Core Beliefs – יְסוֹדוֹת הָאֱמוּנָה

The mitzvah touches יסודות האמונה because it guards basic truths about providence, Divine authority, and how guidance is meant to enter a Jewish life. Astrology is not only a bad habit. It distorts first principles.

Between a person and G-d - בֵּין אָדָם לְמָקוֹם

This mitzvah belongs fundamentally to בין אדם למקום because it governs where a Jew places dependence, fear, and guidance. The issue is direct loyalty to Hashem rather than indirect submission to imagined powers.

Thought – מַחֲשָׁבָה

Thought is central because the prohibition begins in the mind before it appears in action. A person first grants authority to the system, then begins arranging life around it. The mitzvah protects the inner world from that surrender.

Idolatry - עֲבוֹדָה זָרָה

This tag is highly relevant because the prohibition stands within the larger Torah struggle against pagan and idolatrous consciousness. Even where formal idol worship is absent, astrology can function as a neighboring system of false dependence.
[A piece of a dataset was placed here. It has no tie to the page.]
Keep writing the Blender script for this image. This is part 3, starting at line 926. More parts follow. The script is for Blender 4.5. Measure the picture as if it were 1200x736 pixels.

Reverence – יִרְאַת שָׁמַיִם

Yiras Shamayim grows through this mitzvah because a person learns to fear Heaven rather than signs, omens, or celestial predictions. Proper awe is restored when the soul stops yielding to false authorities.

Humility - עֲנָוָה

ענוה belongs here because astrology often tempts a person with the illusion that he can decode and control hidden patterns of fate. The mitzvah trains a humbler posture: not secret mastery, but faithful submission to Hashem.

Tefillah - תְּפִלָּה

Tefillah is relevant because Torah directs a Jew to respond to uncertainty through prayer, not through occult systems. When a person is afraid, confused, or seeking direction, the proper turning is upward to Hashem, not outward to astrological readings.

Torah – תּוֹרָה

Torah belongs here because it replaces false guidance with true guidance. The more deeply a person lives by Torah, the less he needs symbolic systems that promise knowledge without covenant.

Holiness – קְדֻשָּׁה

קדושה is strengthened through this mitzvah because holiness requires a mind and heart undivided in their dependence. A person cannot become fully whole before Hashem while living in quiet submission to astrology.